RMO 1991 question 4

Question

There are two urns each containing an arbitrary number of balls. Both are non-empty to begin
with. We are allowed two types of operations:
$(a)$ remove an equal number of balls simultaneously from the urns, and
$(b)$ double the number of balls in any one of them.
Show that after performing these operations finitely many times, both the urns can be made
empty.

This question has been asked atleast $3$ times [1][2][3], but none of them seem to use the approach I am using. Now I am not sure whether my approach is correct or not, but I want to verify it.

My Approach:

Let $A$ be the number of balls in urn $1$ and $B$ be the number of balls in urn $2$ at any given time.

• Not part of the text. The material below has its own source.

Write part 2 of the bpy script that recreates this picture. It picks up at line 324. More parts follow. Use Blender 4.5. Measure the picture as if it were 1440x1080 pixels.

Let the urns contain $x_1$ and $y_1$ balls respectively initially. ($x_1<y_1$ without loss of generaity of course)

Subtract $x_1-1$ balls from both urns thus giving $(1,y_1-x_1+1)$ as the new configuration.

Keep doubling the lower number until $|A-B|$ reach the lowest value possible.

Suppoe the lowest value of $|A-B|$ is reached at configuration $(x_2,y_2)$. Subtracting one less than the lower number of $x_2,y_2$ (suppose $x_2$) gives $(1,y_2-x_2+1)$ as the new configuration.

It can be clearly seen that $|y_2-x_2|\leq|y_1-x_1|$. Thus continuing this process will result in continuous reduction in the value of $|A-B|$ until it reaches its lowest value, ie $0$.

At that stage, we would have $A=B$. Thus taking $A$ balls out of both urns would empty both urns.

$\therefore $ Both urns can be emptied in finite number of operations.

I know that simpler approaches are possible for this question, but I want to check whether my approach is also correct or not. Please check my approach and provide suggestions. Also sorry for I couldn't think of a better title.

THANKS

Answer 1

Suppose we have $x_1,y_1$ balls in urns $A,B$ respectively. We can take the following cases:

Case 1: $x_1=y_1 \implies$ we remove $x_1$ balls from both urns emptying both of them. We are done!

Case 2: Without loss of generality, let $1<x_1<y_1$. We remove $x_1-1$ balls from both urns, giving us $$1\text{ ball in } A, \qquad y_1-x_1+1 \text{ balls in } B $$ let $y_2=y_1-x_1+1<y_1 \ (\because x_1-1>0)$, so that now we have $1,y_2$ balls respectively in urns $A,B$ respectively.
If $y_2=1$, go to Case 1,
else double the number of balls in urn $A$ repeatedly, till there are $x_2=2^k$ balls in urn $A$, so that $$x_2=2^k\le y_2<2^{k+1}$$ so now we have $$x_2=2^k\text{ balls in } A, \qquad y_2 \text{ balls in } B$$ (Note that $x_2\le y_2$), so if $x_2=y_2$ go to Case 1 $\qquad \qquad \qquad (*)$
else go back to the beginning of Case 2 and repeat the steps with $x_2,y_2$ in place of $x_1,y_1$. (So, next we will have $$1\text{ ball in } A, \qquad y_2-x_2+1 \text{ balls in } B $$ where $y_3=y_2-x_2+1<y_2$ since $x_2>1$,
(because $x_2=1\implies 2^k=1\le y_2 < 2^{k+1}=2\implies y_2=1=x_2$ which should have already appeared in $(*)$))

Our process will definitely end because $y_1>y_2>\cdots$ is a strictly decreasing sequence of positive integers and we cannot have an infinite strictly decreasing sequence of positive integers. So at some step, we will end up at $x_n=y_n$ when we will empty both the urns (this is precisely the case mentioned in the last line of Case 2 above).